What to do. Try to put her somewhere where there are people or at least where you are a lot. Then take a lot of steps back and treat her like a little scared newcomer to your home. Give her a chance to watch and listen to you without expecting anythng from her. The whole point is to gain her trust. Talk to her all the time with a low friendly voice. Offer treats whenever you approach the cage. If she backs away then draw back yourself. Let her take the lead and be guided by how comfortable she is in your presence.
All the effort, patience, kindness and slow progress will show dividends in the end. Don't have any schedule of expectation then any progress will be a bonus.
Read to her so she gets to really recognise you, remember that in the wild she would expect to be a prey to something bigger and to her you are really big. She doesn't know if you are going to eat her, and with one foot she knows she is vulnerable. It may well take weeks or even longer for her to trust you sufficiently for you to be able to handle her freely and even then they can scare easily and can be sent backwards.
A useful tip is even changing clothes can frighten them because you look different. Good luck with her and thank you for giving this little one a chance. It will be a long term commitment. Keep asking questions there are so many really knowledgeable people here who will help.
 
Fantastic that you are taking steps to improve her life!! Its never to late!

I've taken abuse or neglected, or just re homed parrots. They all learned to tryst love and interact with me. My really old girl was shut down from spending all her time in a small cage, and it took months to build her confidence. Now she shines with personally and is has so much humor. Is so sweet.

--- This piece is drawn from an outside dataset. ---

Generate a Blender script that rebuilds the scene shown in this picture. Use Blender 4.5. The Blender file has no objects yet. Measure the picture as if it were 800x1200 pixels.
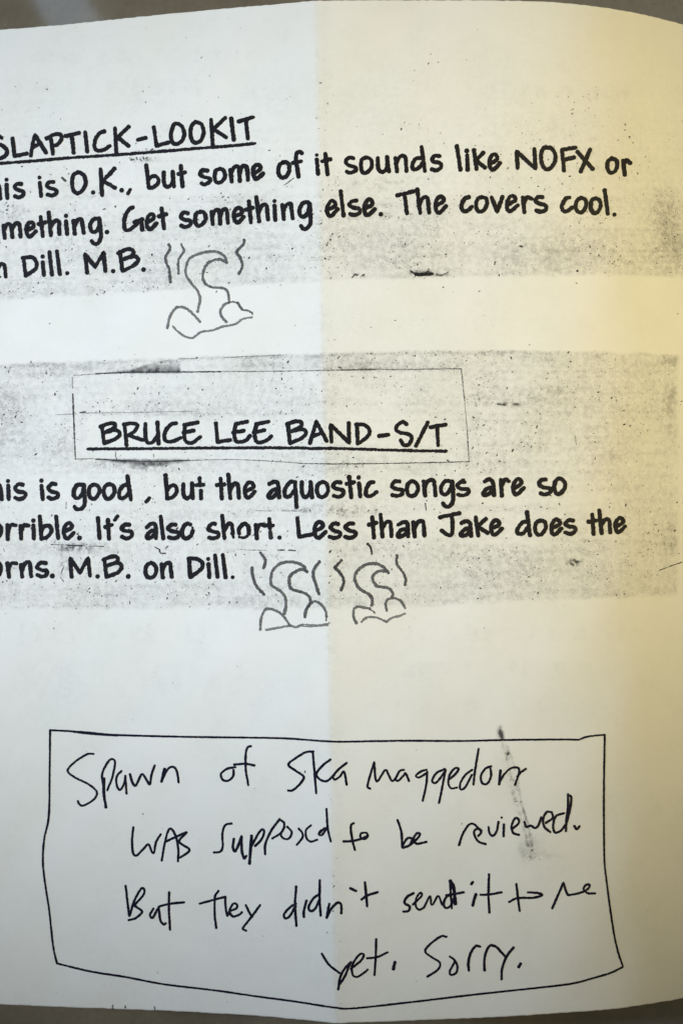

A one legged parrot usually has to stabilize with beak holding you before they. An step to your hand. And takes trust that you won't pull your hand away and let her fall. So easy for all of that to ked to confusing and mistake bites.

Watch the you tune target training videos. Bird tricks on you tube has lots of great videos. Teaching her to come out to a perch then to you or to a hand help perch might Really move things forward for you.

Every time you come to say hello ( and try to do that many many times a day, even just a few minutes apart) give her a treat seed. I use safflower. This teaches her to associate good things with you. Sst a chair next to the cage and sit and read texts out loud to her. Let her come out and explore you and move around on the chair on her own. You can teach her to go back to cage on her own fir treats. It takes time and patience.

Having the cage in the main living area but with the back against the wall, and being a part if everything and seeing everything is usually best. They are an intensive social creature.

Teach foraging. Again great vids on bird tricks . Teach simple tricks like touching an object fir a treat. Or picking up an object fir a treat.
 
This is a fantastic article, and really every one should read. It really helps you understand how birds think
 
This thread i put so many links on behavior, health, parrot intelligence ect.

Parrots can be an incredible amazing loving companion. But they have lots of needs, their intelligence needs to stimulated, and they aren't the easiest "pet" to have. But with a thoughtful care if their needs, absolutely incredible loving creatures. They are messy, can be loud, will use that beak on occasion, and take time. They are not leave in the cage and forget till its convenient fir you pets. They are to smart and socially complex for that. But once you earn their trust and love, oh its so worth it.